CRÔNICA SENTIMENTAL EM UM TEMPO DE TODOS (3)
03/12/13 10:05Escrita por Edgard Rodrigues:
Só consegui reter Elisa por alguns minutos, tempo de atualizar um pouco as peripécias de nossas vidas de estudantes. Quando eu quis tocar no assunto pessoal ela evitou; se foi. Nunca mais a vi ou soube qualquer coisa dela. Talvez, ela fosse prisioneira de alguma complicação afetiva, da qual nunca tive ideia, que a levava a me rejeitar exatamente por gostar de mim.
Estava terminando o ano de 1973 e a esquerda, em todas as suas nuances e dissidências, se recolhia, limitava-se a “lamber as feridas”. Em 1971 o Capitão Lamarca tinha sido morto no sertão da Bahia, chegando ao fim depois de uma longa e agoniada fuga. Um pouco antes dele morrera também Iara Iavelberg a sua bela companheira. Aliás, ela matou-se com um tiro no coração no calor de um tiroteio, em meio ao gás lacrimogêneo, na eminência de ser presa e interrogada. Segundo relato na obra de Elio Gaspari sobre a Ditadura Militar Brasileira, Iara foi transportada ainda com vida, mas o policial que a levava apoiada no colo dentro da viatura, disse ao que dirigia, que não havia razão para pressa: ela acabara de morrer. Em São Paulo, Joseíta Ustra, mulher do comandante do Doi do II Exército, que acompanhava a história da paixão do casal guerrilheiro lendo cartas capturadas, ao saber da morte de Iara não conseguiu conter uma lágrima.

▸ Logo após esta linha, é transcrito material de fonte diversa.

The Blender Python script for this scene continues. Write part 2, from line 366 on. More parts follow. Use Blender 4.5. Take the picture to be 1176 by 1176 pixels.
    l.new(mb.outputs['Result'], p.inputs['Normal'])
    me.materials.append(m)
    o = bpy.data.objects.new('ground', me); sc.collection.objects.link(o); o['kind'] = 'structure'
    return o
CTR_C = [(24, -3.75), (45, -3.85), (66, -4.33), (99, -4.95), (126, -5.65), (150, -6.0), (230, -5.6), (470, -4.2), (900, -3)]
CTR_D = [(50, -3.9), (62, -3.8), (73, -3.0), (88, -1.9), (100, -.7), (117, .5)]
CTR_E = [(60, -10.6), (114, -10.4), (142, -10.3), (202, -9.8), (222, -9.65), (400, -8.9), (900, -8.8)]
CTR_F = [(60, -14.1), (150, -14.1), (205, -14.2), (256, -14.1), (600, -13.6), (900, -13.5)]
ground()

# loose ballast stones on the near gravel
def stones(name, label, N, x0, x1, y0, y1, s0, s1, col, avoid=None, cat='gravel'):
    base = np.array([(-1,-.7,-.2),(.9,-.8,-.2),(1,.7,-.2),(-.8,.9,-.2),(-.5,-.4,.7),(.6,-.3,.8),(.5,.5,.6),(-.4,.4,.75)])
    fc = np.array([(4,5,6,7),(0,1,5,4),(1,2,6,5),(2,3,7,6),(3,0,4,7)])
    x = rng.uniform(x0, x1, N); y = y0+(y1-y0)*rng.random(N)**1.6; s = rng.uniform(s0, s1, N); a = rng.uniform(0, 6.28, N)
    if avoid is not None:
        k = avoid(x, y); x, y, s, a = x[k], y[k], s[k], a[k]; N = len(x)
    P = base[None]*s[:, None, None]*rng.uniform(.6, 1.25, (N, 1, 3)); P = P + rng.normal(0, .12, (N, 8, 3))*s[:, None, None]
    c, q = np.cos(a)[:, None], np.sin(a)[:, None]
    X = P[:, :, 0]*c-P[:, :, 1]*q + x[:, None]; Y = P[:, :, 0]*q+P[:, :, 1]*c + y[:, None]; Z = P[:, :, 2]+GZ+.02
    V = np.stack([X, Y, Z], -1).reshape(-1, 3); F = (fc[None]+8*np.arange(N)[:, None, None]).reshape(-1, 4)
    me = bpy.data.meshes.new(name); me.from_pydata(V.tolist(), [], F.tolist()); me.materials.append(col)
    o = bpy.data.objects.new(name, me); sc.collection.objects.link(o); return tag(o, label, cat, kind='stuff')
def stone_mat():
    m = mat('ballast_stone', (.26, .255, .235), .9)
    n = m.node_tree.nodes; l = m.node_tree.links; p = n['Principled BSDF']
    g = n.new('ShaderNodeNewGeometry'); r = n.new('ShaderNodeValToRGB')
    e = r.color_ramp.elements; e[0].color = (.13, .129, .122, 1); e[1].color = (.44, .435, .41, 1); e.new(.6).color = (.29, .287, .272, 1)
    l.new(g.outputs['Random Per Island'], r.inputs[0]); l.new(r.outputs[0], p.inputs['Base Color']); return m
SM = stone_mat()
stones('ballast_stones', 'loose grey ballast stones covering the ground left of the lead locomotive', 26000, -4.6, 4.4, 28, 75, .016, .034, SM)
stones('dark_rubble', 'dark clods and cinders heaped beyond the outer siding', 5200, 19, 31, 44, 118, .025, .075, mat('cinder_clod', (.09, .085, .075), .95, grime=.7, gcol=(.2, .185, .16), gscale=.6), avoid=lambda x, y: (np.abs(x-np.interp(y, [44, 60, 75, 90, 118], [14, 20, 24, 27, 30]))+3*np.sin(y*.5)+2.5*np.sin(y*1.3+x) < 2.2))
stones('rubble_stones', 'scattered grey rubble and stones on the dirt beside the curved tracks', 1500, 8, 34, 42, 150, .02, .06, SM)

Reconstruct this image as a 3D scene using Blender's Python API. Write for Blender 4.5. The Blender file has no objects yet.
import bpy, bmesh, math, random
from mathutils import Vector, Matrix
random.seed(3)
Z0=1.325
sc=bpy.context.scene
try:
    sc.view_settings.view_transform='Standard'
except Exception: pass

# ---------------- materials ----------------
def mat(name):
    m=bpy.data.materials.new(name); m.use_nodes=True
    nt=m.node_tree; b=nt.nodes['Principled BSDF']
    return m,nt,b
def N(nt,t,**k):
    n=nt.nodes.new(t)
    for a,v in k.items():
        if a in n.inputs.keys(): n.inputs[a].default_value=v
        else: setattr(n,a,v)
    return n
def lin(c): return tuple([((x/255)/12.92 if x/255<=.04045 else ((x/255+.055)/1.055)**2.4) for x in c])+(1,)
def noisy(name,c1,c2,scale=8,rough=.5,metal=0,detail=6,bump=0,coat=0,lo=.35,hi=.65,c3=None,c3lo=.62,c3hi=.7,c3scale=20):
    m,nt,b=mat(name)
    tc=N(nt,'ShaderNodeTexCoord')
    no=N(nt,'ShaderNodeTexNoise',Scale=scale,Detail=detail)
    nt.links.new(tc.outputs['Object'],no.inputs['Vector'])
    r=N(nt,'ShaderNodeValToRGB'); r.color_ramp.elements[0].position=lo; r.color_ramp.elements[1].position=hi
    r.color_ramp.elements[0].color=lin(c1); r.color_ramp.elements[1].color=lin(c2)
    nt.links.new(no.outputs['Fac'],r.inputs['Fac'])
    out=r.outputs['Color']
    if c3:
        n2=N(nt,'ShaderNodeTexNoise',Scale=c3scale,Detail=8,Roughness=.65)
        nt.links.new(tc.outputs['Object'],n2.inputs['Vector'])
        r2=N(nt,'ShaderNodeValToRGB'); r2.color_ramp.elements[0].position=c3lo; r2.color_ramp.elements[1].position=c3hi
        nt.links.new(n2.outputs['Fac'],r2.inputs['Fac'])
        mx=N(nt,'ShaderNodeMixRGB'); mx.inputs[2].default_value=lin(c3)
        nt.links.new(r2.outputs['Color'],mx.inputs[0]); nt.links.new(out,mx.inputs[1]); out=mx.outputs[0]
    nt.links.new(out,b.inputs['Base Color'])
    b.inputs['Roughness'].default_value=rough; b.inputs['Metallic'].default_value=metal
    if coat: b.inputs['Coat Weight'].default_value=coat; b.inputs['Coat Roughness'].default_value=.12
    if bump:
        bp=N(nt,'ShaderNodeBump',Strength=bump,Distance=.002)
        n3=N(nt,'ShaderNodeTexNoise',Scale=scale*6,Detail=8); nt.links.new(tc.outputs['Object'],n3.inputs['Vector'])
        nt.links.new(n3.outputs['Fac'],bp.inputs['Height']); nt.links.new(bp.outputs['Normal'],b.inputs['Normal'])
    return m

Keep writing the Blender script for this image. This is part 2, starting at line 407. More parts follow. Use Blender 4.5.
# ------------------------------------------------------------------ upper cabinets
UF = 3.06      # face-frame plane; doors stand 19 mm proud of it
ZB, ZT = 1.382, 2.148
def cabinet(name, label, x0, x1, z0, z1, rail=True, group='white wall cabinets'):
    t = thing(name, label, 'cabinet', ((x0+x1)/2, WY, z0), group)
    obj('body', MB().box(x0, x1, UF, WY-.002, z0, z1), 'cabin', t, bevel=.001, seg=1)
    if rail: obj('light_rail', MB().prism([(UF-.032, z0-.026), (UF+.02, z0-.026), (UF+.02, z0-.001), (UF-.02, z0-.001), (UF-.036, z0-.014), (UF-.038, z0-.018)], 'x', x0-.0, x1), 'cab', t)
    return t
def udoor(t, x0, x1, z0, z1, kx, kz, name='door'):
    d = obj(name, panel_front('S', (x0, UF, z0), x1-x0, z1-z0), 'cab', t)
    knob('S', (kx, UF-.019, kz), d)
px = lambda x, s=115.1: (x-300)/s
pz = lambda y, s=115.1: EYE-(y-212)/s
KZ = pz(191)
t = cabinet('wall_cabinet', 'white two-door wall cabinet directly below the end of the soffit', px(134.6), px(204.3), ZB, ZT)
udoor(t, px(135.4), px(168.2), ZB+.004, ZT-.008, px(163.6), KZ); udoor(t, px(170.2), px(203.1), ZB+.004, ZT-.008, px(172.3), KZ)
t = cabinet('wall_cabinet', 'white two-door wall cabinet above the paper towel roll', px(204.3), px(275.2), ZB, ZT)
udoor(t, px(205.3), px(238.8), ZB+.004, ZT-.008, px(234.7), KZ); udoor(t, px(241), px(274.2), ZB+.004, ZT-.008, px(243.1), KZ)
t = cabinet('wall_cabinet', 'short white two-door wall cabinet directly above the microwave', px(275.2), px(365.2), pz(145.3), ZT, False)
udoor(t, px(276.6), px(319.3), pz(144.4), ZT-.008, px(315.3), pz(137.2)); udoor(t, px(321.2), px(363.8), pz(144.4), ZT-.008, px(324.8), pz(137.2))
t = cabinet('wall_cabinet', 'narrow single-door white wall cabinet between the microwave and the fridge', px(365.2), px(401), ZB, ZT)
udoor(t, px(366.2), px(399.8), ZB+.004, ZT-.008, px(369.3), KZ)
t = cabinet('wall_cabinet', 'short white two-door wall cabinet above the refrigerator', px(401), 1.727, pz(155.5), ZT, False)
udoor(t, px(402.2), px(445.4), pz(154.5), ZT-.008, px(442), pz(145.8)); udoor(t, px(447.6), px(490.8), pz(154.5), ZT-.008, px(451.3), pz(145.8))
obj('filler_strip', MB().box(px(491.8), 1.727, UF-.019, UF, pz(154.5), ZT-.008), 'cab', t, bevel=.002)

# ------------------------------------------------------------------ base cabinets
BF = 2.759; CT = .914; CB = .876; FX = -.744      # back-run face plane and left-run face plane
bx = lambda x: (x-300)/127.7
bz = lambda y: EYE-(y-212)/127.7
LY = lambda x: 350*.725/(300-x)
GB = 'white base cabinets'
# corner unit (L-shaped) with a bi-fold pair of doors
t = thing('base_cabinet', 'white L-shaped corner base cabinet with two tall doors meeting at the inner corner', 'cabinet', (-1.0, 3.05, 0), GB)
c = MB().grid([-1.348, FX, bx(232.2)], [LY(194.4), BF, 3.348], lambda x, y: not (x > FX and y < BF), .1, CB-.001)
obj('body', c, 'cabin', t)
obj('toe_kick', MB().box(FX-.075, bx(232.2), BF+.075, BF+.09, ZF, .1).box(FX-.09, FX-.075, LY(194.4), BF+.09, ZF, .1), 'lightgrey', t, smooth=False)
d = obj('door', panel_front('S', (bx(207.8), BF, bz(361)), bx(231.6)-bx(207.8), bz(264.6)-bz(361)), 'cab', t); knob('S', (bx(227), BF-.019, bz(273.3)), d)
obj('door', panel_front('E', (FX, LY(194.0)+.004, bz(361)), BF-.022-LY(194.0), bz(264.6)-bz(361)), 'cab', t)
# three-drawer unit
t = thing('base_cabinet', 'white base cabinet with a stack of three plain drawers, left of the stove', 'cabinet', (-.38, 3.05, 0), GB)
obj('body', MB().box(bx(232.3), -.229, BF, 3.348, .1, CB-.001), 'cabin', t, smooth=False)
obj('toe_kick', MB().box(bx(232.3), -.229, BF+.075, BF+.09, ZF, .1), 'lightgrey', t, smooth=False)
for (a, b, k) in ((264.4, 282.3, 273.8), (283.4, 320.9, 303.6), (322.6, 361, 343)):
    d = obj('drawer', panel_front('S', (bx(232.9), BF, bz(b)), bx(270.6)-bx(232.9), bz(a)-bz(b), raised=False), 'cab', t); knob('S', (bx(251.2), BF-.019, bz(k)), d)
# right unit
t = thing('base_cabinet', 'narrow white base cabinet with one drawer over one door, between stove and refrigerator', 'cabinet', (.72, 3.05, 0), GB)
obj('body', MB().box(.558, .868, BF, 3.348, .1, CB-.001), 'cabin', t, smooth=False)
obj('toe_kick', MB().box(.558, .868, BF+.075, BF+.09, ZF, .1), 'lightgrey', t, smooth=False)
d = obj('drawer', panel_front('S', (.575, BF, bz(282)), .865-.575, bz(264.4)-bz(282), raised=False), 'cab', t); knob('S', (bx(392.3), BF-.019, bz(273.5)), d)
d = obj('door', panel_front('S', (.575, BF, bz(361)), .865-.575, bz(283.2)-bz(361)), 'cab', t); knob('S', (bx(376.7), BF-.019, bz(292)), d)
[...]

E por falar em Doi do II segundo Exército, fui preso duas vezes. Sem militância logo fui solto. Mas, conheci o endereço do inferno; o Doi,na Rua Tutóia. Em meados dos anos oitenta abandonei o esquerdismo, sem outra opção política, e o meu pensar tornou-se livre e pertinente.
Sonho com Elisa de vez em quando; sonho que namoramos e ela me abandona. É um sonho recorrente e, embora tanto tempo tenha se passado, quando acordo sinto a força de uma estranha realidade; presente, mas, misteriosamente anterior à minha própria história pessoal. Só recentemente julguei entender o olhar de Elisa naquela noite em que a vi pela última vez.